_What is expected_
Repeat exactly, please, the lines that begin at the start of the listing and end at the line holding "sc = bpy.context.scene".

_Collected material_

----

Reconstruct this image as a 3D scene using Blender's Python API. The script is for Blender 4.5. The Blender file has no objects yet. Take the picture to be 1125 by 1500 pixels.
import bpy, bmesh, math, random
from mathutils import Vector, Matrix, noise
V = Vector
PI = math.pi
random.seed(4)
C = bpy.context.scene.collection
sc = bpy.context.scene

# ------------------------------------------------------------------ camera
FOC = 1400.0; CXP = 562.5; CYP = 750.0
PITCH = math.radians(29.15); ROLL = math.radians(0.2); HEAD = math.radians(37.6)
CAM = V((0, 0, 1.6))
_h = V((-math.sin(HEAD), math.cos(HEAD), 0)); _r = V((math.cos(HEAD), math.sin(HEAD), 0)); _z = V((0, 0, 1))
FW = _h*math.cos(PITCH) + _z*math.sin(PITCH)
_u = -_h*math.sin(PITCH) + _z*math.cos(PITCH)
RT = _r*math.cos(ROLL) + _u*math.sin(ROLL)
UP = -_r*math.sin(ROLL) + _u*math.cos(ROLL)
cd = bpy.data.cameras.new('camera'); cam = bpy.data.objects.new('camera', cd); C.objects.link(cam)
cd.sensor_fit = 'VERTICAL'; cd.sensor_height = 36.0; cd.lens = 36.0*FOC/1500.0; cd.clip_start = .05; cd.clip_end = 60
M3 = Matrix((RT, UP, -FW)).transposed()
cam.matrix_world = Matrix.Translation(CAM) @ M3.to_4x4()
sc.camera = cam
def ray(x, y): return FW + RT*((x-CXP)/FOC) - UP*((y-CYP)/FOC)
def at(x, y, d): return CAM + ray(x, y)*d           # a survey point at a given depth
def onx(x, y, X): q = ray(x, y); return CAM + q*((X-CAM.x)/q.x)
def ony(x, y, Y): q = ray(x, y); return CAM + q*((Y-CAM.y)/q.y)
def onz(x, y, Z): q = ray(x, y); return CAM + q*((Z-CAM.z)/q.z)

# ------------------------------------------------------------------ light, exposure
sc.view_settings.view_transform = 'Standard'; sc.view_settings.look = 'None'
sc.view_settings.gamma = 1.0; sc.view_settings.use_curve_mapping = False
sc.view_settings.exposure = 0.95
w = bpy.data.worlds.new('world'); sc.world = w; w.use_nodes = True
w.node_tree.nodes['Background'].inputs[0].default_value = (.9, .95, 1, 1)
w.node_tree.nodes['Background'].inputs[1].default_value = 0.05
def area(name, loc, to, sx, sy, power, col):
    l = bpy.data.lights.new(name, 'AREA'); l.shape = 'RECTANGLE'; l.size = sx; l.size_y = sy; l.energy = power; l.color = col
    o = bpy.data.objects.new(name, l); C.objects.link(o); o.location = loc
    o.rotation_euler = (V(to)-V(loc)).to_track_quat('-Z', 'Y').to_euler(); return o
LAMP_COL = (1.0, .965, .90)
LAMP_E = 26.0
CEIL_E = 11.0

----

_Reply to the task_
Reconstruct this image as a 3D scene using Blender's Python API. The script is for Blender 4.5. The Blender file has no objects yet. Take the picture to be 1125 by 1500 pixels.
import bpy, bmesh, math, random
from mathutils import Vector, Matrix, noise
V = Vector
PI = math.pi
random.seed(4)
C = bpy.context.scene.collection
sc = bpy.context.scene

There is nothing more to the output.